会社人間だった父と偽装請負だった僕―さようならニッポン株式会社

グーグル―Google 既存のビジネスを破壊する佐々木俊尚さん経由

会社人間だった父と偽装請負だった僕―さようならニッポン株式会社を読了しました。

twitterに一言ばかり感想を書きました

読了。タイトルはほぼ釣りでした。「会社人間だった父と偽装請負だった僕―さようならニッポン株式会社」とりあえず、日本の物流がバッファというか遊びの無い様相というのはわかった。

とまぁ、短く言えばそういう感じ。偽装請負と言っても、赤澤氏はIT業界ではなく物流(トラック運転手)の偽装請負。で、その偽装請負の話も、終盤に1章分のみ出てくるもので、深い分析とかそういうものはほとんど無い。というのも、内容の大半を占めるのが著者の回想だから。

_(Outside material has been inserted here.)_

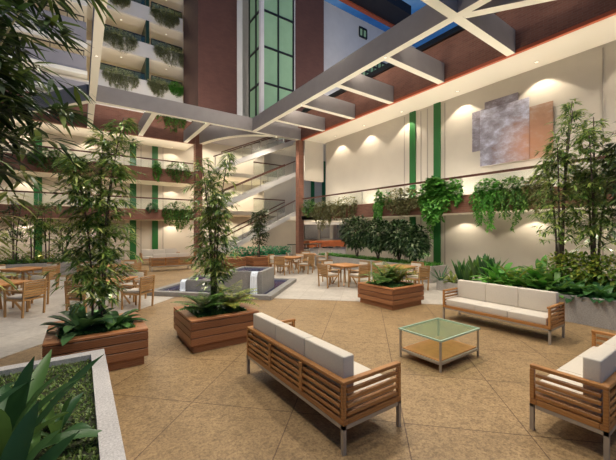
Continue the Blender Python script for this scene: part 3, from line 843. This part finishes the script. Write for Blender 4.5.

だけど、元都銀幹部の父を持つ著者の回想は、バブル以前の様子を思い起こすのにいいかもしれない。著者なりのもっと深い分析とかあれば良かったと思う。


印象に残った著者の弁をとりあげてみる。

第二章 追想

さいころから民主主義教育を受け、平等を叩き込まれてきたが、実際の世の中というのはとてつもない階層社会なのではないだろうか。

第八章 邂逅

持てる者と持たざる者の間には与えられる教育や情報の間での格差が厳然として存在する。校内暴力の横行する公立中学で学んだ後、私立大学へ通い、進学塾で教え、下町の中小企業を回り、裏社会で生き抜き、肉体労働の現場で働いた僕には身体にしみついた一つの確信がある。
この国は各階層間が固定化され、相互の移動が極めて少ない。社会的地位の変移にダイナミズムが乏しく極めて閉鎖的な社会である

この日本が階層社会であるという感覚はものすごく同意できる。権力を持った層は世襲があるし、貧困は再生産されるし。


本書では「なんのために働くか?」という問いかけをしているけど、その解には触れられていない。著者なりの考えを述べて欲しかったところでもあります。